Confirmant ces faits, Alakhbar dévoile aussi que les renseignements français avaient dans un premier temps demandé au Maroc où Senoussi était entré avec un faux-passeport de l’arrêter et le lui livrer ce qu’il a refusé craignant un incident diplomatique avec la Libye.
Interrogé par AlQuds AlArabi, un haut responsable marocain ayant requis l’anonymat a rejeté cette version des faits, affirmant que ce n’est que lorsque Senoussi a été arrêté en Mauritanie que Rabat a su qu’il se trouvait au Maroc.
Une chose est sure, les Français ont eu recours au président mauritanien Mohammad Would Abdel Azizi qui a voulu rendu la pareille à l’administration française pour l’avoir aidé à remporter les élections présidentielles en 2009 (accusées d’avoir été falsifiées par ses rivaux).
Selon Ben Othman, le président mauritanien avait été persuadé par une autre personnalité libyenne qui fut aussi influente que Senoussi du règne de Kadhafi : Bachir Saleh. Il était le directeur de bureau du guide déchu et liquidé (et le président de la société Portefeuille Libye-Afrique pour les investissements et qui constitue l’une des caisses de la fortune souveraine de la Libye).

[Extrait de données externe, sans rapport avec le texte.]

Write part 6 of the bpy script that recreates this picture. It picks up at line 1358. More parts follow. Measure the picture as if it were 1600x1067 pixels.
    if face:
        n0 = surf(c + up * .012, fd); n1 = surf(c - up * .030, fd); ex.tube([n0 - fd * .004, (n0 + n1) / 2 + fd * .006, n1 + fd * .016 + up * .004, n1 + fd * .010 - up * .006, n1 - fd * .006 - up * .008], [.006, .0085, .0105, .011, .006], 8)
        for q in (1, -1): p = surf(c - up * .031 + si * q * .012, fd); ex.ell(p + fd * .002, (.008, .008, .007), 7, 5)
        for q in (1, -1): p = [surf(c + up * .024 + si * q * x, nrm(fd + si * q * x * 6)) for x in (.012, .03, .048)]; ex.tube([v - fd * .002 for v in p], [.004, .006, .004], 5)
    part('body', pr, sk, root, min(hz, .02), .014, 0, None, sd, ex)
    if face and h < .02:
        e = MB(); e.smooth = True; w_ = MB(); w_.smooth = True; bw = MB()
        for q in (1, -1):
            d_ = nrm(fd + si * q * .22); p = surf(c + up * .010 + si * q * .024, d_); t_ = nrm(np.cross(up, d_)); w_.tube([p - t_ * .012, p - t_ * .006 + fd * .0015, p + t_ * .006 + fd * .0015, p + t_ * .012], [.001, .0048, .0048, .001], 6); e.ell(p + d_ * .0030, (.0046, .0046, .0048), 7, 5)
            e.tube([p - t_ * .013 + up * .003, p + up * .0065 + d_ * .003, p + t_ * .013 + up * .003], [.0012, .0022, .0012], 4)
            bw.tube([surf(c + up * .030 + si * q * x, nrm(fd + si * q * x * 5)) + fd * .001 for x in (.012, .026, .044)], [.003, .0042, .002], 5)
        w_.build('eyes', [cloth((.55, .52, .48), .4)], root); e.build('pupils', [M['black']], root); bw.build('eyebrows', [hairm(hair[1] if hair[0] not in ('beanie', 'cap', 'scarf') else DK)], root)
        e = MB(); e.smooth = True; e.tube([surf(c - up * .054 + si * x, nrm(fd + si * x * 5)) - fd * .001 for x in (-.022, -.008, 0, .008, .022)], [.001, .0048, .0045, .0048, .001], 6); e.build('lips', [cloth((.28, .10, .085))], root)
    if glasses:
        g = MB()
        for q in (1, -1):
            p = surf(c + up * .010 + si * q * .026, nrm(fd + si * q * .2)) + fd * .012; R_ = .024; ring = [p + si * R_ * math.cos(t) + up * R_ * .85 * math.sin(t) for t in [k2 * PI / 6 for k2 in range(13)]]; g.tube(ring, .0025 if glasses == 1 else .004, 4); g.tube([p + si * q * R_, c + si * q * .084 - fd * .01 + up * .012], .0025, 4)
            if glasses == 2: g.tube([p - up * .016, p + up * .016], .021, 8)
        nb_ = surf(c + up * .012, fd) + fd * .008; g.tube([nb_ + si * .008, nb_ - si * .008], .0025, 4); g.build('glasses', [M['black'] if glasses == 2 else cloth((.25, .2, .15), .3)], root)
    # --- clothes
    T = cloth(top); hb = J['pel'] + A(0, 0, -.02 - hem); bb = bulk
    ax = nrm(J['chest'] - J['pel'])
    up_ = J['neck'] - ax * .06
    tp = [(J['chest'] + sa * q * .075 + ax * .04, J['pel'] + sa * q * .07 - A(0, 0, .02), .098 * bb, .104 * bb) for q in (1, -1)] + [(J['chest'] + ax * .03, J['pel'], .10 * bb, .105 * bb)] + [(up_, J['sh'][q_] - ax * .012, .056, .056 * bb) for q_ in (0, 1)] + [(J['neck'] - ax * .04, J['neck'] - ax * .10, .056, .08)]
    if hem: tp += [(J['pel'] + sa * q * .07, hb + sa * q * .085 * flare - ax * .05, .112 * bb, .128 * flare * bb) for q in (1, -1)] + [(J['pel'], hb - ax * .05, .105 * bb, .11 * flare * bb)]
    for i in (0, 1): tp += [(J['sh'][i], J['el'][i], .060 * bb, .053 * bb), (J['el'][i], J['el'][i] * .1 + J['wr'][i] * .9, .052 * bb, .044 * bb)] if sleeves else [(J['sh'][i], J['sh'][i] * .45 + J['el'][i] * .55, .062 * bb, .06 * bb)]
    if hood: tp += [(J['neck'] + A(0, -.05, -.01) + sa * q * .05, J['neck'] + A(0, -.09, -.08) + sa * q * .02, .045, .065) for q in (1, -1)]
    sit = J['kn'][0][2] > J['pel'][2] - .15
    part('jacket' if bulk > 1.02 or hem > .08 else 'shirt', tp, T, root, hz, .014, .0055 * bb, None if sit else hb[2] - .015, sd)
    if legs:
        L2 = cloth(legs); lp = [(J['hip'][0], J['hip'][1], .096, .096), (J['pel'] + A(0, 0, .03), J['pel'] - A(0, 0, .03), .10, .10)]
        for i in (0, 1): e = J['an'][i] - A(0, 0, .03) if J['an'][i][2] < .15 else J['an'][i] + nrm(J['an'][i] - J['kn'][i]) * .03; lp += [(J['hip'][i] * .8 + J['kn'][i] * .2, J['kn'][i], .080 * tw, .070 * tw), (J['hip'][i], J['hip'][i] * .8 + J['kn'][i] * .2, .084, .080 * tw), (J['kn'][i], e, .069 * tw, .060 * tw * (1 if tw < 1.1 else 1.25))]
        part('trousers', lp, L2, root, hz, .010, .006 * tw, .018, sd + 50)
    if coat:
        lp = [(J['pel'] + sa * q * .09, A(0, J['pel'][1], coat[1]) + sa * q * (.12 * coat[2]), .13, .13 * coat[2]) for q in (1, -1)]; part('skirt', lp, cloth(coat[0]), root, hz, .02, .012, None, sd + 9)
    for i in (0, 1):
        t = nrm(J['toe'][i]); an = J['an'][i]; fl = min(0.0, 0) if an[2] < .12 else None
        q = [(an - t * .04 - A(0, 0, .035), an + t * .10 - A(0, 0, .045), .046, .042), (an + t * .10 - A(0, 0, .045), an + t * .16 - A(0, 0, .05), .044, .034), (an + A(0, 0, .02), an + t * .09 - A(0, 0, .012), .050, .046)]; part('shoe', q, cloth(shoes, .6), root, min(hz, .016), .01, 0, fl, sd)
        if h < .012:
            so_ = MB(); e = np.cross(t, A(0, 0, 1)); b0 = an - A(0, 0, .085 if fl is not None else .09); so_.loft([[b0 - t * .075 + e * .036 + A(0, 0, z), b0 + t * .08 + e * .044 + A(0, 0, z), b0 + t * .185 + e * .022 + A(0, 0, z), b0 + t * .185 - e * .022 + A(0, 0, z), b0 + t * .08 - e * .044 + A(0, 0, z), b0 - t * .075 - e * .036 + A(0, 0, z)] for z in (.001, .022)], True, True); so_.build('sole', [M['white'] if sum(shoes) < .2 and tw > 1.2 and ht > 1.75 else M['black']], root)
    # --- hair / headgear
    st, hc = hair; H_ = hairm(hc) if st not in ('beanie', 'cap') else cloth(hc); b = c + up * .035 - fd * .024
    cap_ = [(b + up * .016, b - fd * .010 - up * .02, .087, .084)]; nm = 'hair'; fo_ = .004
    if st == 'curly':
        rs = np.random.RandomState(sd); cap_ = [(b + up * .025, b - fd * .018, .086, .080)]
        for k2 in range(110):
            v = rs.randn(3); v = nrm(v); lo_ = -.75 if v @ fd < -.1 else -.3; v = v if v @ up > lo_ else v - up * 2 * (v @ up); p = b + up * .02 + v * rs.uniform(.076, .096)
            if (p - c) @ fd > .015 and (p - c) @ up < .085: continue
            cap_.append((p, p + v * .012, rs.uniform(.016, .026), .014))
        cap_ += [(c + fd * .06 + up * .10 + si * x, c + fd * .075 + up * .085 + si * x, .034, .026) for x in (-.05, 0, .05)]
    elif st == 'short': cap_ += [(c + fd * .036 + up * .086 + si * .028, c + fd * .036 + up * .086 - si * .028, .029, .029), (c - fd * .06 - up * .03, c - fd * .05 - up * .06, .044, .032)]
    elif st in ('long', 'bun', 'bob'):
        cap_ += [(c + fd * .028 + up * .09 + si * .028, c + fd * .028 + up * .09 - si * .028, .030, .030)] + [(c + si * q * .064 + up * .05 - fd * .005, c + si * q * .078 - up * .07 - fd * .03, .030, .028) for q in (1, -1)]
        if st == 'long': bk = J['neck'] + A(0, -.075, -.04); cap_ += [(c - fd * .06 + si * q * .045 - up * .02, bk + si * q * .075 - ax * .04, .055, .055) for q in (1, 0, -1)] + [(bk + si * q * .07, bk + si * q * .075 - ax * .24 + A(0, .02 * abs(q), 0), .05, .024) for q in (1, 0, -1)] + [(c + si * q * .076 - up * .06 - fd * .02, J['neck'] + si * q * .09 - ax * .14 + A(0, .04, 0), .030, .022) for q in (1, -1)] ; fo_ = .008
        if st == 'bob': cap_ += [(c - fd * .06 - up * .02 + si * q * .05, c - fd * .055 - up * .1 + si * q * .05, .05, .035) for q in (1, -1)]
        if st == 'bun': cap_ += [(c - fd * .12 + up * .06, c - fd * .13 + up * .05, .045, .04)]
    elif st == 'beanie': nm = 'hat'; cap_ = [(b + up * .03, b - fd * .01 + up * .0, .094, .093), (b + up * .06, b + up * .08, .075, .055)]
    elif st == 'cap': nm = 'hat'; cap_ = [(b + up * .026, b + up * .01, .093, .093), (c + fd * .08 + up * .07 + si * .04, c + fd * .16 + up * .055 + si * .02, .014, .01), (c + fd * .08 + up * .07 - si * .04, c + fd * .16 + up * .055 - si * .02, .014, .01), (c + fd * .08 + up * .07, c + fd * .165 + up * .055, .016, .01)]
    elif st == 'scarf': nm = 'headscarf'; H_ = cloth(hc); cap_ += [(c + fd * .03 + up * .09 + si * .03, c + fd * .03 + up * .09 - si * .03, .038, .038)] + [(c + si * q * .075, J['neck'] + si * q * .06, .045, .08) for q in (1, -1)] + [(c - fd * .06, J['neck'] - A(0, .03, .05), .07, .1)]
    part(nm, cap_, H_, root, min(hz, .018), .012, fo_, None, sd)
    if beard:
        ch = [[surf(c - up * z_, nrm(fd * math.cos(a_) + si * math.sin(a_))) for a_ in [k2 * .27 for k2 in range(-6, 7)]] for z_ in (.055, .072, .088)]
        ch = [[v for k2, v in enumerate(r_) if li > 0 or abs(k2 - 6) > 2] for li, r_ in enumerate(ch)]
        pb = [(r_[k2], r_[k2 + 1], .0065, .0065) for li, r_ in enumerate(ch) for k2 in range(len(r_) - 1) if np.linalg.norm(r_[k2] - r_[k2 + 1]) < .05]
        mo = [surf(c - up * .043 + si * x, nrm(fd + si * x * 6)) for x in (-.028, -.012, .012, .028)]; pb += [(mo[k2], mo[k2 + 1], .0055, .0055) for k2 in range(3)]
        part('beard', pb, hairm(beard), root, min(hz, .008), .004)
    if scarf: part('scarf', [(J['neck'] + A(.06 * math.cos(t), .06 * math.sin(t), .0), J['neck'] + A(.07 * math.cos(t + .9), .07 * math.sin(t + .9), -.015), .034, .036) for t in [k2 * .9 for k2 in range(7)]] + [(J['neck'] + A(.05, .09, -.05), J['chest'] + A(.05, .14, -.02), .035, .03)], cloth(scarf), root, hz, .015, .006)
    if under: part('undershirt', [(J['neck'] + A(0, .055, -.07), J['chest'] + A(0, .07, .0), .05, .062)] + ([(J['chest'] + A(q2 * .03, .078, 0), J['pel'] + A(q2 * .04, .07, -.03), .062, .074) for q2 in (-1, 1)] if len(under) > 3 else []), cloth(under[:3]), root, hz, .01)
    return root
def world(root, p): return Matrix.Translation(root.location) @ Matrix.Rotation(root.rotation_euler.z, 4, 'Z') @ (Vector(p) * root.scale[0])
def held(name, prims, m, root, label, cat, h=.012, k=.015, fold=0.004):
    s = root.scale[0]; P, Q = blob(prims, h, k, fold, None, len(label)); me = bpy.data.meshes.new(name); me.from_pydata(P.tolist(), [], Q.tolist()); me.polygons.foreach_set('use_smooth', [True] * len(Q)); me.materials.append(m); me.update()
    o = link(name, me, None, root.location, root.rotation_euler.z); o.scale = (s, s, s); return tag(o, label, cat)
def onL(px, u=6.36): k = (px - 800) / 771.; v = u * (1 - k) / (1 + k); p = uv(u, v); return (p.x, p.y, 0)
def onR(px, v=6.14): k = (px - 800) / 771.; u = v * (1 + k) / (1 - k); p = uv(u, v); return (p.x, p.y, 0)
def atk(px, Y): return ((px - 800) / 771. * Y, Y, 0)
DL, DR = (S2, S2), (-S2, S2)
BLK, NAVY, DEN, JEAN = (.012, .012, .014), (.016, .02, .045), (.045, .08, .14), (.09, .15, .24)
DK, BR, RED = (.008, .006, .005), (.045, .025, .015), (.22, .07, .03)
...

Selon des responsables libyens, Bachir qui fut l’un des plus forts conseillers de Kadhafi pendant près de 30 années, a été arrêté après la chute du régime puis relâché. Il est apparu ensuite à Paris, puis au Niger où il a obtenu sur pression française un passeport diplomatique et le poste de conseiller du gouvernement.
« Personne ne sait comment Bachir a été libéré en Libye après avoir été arrêté l’été dernier ni sur la demande de qui il l’a été », constate pertinemment Ben Othman.
Le rôle français ne saurait être occulté. Sans compter que Senoussi est au courant des détails des transactions signées avec les sociétés de sécurité, si chères aux Occidentaux lesquels s’acharnaient pour les faire recruter en Libye depuis une dizaine d’années et disséminées il est vrai un partout dans les fiefs de leur influence.
il semble aussi que des dirigeants arabes et africains aient aussi intérêt à faire taire Senoussi. « S’il dit tout ce qu’il sait sur eux, ce serait une catastrophe. Ils appréhendent le plus qu’il ne présente des documents et des preuves qui les condamnent », souligne Ben Othman.
Et de poursuivre : « certains États ont comploté avec Kadhafi contre des états avoisinants, concoctant des coups-d’état, des assassinats et des attentats et c’est Senoussi qui répertoriait tout cela et qui organisait les complots ».
Le responsable du service de renseignement arabe est sur la même longueur d’onde que Ben Othmane, précisant que ces pays avaient chargé Kadhafi des sales besognes contre leurs ennemis. et dont les détails se trouvent aussi chez Senoussi.